Source excerpt:
★ ★ ★ ★ ★ ★ ★

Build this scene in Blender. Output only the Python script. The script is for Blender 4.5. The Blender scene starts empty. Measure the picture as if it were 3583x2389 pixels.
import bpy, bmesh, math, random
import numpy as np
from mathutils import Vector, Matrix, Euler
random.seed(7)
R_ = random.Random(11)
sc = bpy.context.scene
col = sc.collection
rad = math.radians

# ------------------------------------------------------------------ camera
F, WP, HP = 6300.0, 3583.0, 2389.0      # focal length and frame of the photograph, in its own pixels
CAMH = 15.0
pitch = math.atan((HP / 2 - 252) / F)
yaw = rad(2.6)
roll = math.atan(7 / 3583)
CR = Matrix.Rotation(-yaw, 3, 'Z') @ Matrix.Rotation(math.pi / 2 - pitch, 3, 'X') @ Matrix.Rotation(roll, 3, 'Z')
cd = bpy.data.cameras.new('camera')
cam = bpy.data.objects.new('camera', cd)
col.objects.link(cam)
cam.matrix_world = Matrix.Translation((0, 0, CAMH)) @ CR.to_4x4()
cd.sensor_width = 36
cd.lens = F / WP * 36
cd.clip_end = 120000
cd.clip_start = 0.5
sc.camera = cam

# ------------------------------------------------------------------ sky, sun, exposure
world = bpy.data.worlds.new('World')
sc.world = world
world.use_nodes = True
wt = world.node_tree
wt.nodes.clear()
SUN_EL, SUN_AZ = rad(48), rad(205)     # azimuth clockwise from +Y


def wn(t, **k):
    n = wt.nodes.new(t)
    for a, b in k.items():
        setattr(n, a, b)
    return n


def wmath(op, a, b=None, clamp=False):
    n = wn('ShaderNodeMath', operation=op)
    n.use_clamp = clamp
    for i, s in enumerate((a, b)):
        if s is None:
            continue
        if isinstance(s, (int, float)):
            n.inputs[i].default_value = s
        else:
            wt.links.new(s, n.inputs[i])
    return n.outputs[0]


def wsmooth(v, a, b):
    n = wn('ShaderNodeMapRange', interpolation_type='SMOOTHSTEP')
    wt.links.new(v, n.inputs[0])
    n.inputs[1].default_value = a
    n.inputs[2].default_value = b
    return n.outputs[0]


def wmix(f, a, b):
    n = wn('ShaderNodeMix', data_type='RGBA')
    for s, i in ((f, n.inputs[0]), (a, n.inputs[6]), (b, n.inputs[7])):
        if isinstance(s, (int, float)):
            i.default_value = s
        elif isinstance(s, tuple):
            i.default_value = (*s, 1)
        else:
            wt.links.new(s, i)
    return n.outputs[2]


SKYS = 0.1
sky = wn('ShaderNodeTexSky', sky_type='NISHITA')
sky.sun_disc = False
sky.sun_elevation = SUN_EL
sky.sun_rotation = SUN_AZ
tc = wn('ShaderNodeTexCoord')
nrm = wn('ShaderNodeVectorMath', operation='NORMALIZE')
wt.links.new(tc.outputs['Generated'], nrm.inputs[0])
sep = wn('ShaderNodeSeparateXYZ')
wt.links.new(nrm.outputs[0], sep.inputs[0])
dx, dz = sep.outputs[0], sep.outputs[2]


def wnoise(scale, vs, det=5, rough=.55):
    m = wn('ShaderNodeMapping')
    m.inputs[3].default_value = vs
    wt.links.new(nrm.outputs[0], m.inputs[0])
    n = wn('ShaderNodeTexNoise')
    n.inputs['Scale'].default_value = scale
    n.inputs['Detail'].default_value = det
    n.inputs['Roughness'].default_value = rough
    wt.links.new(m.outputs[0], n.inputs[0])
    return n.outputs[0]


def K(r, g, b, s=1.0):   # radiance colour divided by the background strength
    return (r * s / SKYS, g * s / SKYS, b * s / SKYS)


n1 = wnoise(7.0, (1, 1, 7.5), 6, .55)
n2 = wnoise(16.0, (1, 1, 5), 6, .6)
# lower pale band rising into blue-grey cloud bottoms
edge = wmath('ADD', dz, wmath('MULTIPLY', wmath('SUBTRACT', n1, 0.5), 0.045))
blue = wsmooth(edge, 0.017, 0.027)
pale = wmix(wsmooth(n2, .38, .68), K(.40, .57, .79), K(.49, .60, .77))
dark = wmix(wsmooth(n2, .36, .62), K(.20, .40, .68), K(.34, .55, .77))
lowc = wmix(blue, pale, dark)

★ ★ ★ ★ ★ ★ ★

Write out exactly, please, the lines beginning at the start of the material and ending with the line that holds "rad = math.radians", both included.

Exercise solution:
Build this scene in Blender. Output only the Python script. The script is for Blender 4.5. The Blender scene starts empty. Measure the picture as if it were 3583x2389 pixels.
import bpy, bmesh, math, random
import numpy as np
from mathutils import Vector, Matrix, Euler
random.seed(7)
R_ = random.Random(11)
sc = bpy.context.scene
col = sc.collection
rad = math.radians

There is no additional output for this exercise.